Nei mesi successivi si è scritto e si è detto molto sull’effetto e le conseguenze positive e negative del Brexit, sia per l’Europa che e per il Regno Unito, e tra le tante perplessità e incertezze, sembrava che l’esito del referendum fosse destinato a cadere nel dimenticatoio.

Di fatto, nei mesi successivi, l’unico effetto diretto del Brexit, se si esclude l’inevitabile ondata speculativa ai danni della sterlina e delle banche europee, consiste nelle dimissioni del primo ministro David Cameron, leader del partito conservatore, succeduto da Theresa May, ex segretario di stato che dall’11 Luglio è il nuovo Primo Ministro britannico oltre che nuovo Leader del Partito Conservatore.

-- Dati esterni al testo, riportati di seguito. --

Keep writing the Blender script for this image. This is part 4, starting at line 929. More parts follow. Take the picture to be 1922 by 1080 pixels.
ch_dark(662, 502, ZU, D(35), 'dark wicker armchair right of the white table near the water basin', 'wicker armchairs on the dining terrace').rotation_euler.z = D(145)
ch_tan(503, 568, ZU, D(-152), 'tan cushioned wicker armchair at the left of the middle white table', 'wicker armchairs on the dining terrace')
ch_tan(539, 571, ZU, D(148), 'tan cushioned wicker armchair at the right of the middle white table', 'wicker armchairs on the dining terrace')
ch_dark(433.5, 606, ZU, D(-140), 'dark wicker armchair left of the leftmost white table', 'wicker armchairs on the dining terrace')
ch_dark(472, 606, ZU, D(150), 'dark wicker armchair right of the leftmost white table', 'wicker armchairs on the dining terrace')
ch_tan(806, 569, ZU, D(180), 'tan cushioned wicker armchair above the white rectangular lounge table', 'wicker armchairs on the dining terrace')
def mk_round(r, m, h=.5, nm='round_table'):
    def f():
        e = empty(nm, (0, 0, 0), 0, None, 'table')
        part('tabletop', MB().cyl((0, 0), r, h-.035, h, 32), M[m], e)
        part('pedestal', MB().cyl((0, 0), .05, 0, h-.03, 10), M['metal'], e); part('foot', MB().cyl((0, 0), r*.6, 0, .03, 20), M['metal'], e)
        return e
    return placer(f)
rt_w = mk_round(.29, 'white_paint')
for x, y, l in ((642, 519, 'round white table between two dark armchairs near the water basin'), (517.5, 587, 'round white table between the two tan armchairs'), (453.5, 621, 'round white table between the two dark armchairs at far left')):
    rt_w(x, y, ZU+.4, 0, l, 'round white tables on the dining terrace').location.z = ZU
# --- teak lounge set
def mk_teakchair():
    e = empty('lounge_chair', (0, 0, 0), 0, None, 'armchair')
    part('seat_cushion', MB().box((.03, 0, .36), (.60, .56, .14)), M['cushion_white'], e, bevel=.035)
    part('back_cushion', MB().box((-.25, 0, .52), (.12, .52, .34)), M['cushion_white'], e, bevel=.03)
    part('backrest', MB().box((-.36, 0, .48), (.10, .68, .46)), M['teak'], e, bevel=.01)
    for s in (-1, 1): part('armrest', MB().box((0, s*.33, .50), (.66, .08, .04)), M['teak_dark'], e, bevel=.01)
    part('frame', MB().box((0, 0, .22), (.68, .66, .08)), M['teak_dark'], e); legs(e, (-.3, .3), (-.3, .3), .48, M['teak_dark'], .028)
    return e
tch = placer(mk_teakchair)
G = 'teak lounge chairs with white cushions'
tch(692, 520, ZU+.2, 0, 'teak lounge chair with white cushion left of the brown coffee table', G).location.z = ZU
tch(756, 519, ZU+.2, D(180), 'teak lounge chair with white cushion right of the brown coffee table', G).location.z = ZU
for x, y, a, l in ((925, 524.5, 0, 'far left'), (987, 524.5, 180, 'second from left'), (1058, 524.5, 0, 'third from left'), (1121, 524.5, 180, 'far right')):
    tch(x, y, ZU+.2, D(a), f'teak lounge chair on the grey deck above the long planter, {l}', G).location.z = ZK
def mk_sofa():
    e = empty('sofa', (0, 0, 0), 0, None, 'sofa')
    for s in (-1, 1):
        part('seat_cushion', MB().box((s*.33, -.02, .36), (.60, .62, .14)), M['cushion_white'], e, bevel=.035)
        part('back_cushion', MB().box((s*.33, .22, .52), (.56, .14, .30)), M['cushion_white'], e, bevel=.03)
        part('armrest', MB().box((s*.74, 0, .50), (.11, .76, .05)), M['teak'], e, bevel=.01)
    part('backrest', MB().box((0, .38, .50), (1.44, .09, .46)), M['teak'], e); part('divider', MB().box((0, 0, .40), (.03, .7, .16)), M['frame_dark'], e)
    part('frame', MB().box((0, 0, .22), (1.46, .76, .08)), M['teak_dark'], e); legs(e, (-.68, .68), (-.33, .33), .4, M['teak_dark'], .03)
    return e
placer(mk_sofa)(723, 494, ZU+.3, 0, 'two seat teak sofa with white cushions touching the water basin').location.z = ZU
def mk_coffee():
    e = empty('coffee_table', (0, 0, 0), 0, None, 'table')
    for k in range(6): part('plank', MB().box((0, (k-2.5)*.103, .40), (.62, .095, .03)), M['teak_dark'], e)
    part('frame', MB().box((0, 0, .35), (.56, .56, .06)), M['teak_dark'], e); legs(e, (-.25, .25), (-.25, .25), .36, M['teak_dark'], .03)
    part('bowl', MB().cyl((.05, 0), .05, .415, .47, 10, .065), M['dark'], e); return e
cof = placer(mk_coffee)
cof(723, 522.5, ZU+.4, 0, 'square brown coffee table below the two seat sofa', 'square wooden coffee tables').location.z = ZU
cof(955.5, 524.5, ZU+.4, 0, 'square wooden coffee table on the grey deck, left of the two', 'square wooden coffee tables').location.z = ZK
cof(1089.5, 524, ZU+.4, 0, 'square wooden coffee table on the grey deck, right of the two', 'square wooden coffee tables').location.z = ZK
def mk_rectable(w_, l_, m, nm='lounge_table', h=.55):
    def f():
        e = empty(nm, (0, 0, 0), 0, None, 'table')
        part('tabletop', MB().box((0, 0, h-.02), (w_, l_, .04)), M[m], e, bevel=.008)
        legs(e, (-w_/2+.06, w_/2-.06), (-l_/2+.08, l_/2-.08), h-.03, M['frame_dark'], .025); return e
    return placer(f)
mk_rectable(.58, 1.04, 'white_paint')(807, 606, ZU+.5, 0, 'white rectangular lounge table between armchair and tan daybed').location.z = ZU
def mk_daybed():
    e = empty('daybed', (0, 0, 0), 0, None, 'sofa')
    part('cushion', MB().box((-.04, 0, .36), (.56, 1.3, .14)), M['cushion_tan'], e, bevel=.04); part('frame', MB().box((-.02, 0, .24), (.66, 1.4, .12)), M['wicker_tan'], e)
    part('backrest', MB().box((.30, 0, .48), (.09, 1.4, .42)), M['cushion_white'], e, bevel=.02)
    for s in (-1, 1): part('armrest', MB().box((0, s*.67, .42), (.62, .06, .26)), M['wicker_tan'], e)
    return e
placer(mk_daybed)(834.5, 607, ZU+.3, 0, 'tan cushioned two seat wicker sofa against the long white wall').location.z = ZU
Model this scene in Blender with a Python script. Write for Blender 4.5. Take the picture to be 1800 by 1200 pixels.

Ed è proprio Theresa May a compiere il primo passo verso l’ormai imminente divorzio tra UE e Regno Unito, un divorzio atteso e temuto da tutto il mondo che per la prima volta in questi mesi sembra diventare una reale possibilità.

La Premier May ha infatti recentemente dichiarato al The Andrew Marr Show, noto talk show politico della BBS condotto da Andy Marr che “brexit significa brexit” e che la volontà del popolo britannico sarebbe stata rispettata, annunciando quindi l’inizio delle procedure di uscita dall’Unione Europea, entro e non oltre il marzo del 2017.

Nelle sue dichiarazioni la May si lascia andare a qualche considerazione personale a proposito delle posizioni degli oppositori del brexit, i quali, non accettando l’esito del referendum, e facendo leva sulla distribuzione geografica dei votanti, minacciano un ricorso alla corte di giustizia, poiché in alcuni degli stati che compongono il Regno Unito, come la Scozia, l’esito del voto “regionale” è stato completamente differente rispetto al voto nazionale.

In Scozia l’enorme affluenza alle urne ha prodotto una netta maggioranza del No, ma, nonostante ciò, la volontà regionale è stata ignorata, in favore di una misera maggioranza nazionale.

La Premier May precisa che uscire dall’Unione Europea non significherà rompere i ponti con l’Europa, ma segnerà l’inizio di un nuovo modo di cooperare sul piano internazionale, dichiarando che, almeno durante il suo mandato verranno garantiti i diritti dei lavoratori europei presenti nel Regno Unito.

C’è però un grande ma che aleggia su tutta la questione, la fuoriuscita dall’Unione Europea non sarà di certo immediata, e secondo la procedura descritta nell’articolo 50 del trattato di Lisbona, nella migliore delle ipotesi i negoziati tra Londra e Bruxelles dureranno circa un’anno, a questo punto dovrà iniziare l’effettiva fuoriuscita del paese dall’Unione che richiederà almeno un altro anno.

Ciò significa che, iniziando i lavori per la fuoriuscita del Regno Unito dal UE, entro marzo 2017, se tutto andrà per il verso giusto, il paese sarà definitivamente fuori dall'Unione non prima del 2020, al termine quindi del mandato di Theresa May, rendendo di fatto vana la sua promessa di garanzia ai lavoratori europei impegnati nel Regno Unito.